I’m still skimming/reading Serfaty’s book, and I just read about self-reflexivity. I think it’s interesting that she quotes/translates Lejeune: “the beginning of a diary is nearly always emphasized. People seldom begin without saying so. The new writing territory is staked out in one way or another” (Serfaty 31, qting Lejeune 2000a: 209). Serfaty notes that self-reflexivity in online diaries includes reflexivity on both the Internet and on blogging itself (31).
I’m beginning to wonder about this. I am certain that I do it (let’s look at the start of my personal blog, oh so long ago):
I’m bored too. So I start a blog. Who the fuck is even going to read this? Will this even fucking continue.
This exemplifies a self-reflexivity of blog-dom(?) and on my purpose: boredom. I had similar self-reflexivity when starting this blog:
This is my first post using WordPress. This blog’s purpose is to house my research for my seminar project for English 595: Language, Technology, and Culture. I orginally got the idea to keep a research log on a blog from Andrea Lunsford’s The Everyday Writer, 3rd edition, in which she writes…
Again, stating my purpose and method, and coming right out and stating (as if it weren’t self-evident) that this was my first post on this brand new blog.
But let’s move beyond me and into other blogs. Most importantly, related to Sara Jameson and my proposal-in-progress for 4C’s, let’s look at class blogs. Sara’s class blog for Writing 222 last quarter. Students wrote:
Thats about all I can think of, I never realised how hard it is to describe myself by writing. Well see you all in class!
I agree with Stephen, this is kind of difficult! I never thought it would be this tough to sum myself up in a paragraph. But I guess this gives you all an idea.

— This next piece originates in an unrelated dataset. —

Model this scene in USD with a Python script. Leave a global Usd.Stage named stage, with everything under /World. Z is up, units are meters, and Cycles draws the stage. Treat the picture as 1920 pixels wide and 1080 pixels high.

…a bunch of other stuff that I can’t think of right now. But anyways, I don’t know what else to say about myself so…
There was little self-reflexivity on the “start” of blogging, although there were a few students who wrote about not being sure what to say (quoted above), one who reflected on the internet (about shopping), and some who commented that their post was probably too short. I hypothesize that because this isn’t self-sponsored writing, but rather as assignment to introduce yourself to the class, the students were less likely to write this in a journalistic manner.
Since it took me a while to read through all those introductions, and I have lots of homework to attend to, I am only going to look at one more blog, our class blog for Writing 512 this quarter and examine introductory posts for this type of self-reflexivity. This is some of what I found:
I’ve never really gotten the hang of writing really long and elegant blog posts, anyway.
Hello All. Instead of stewing beside me computer, worrying about what to write per our introductions, I thought I’d post a bit of Vicky Tolar Burton’s wisdom: Only writing produces text…
Ah, that got me started.
…I gave myself a 30 minute time limit to write this introduction and I only have seven minutes left – so time to revise π
I’ve put this assignment off because I tend to be neurotically private, at least until I get to know people on a personal level.
Actually, typing “All About Me” just now, I suddenly remembered a journal I had when I was four, titled “All About Me.” My mom gave me the book, which had a baseball mitt and and ballet shoes on the front, and every night she’d sit down and ask me to tell her about my day and then she’d write what I said. “Charity would like to grow up and marry Nicholas Shippen” (who was our neighbor) is one of my favorite entries. I don’t remember saying that!
This is a gradaute level course as opposed to an upper division writing course that meets graduate requirements for many students (as Sara’s class does), so the motivation is a bit different for students. Students here are slightly more self-reflexive, but not as strongly as Serfaty suggests for online diaries. Once again, it is probably because students are writing because they have been assigned to write an introduction of themselves to the class. I do find Charity’s story especially interesting, as she is self-reflexive not only on the public nature of blogs, but also on her own history as a diarist (?).
Serfaty, Viviane. The Mirror and the Veil: An Overview of American Online Diaries and Blogs. Amsterdam Monographs in American Studies, vol. 11. Series eds. Rob Kroes. New York: Rodopi, 2004.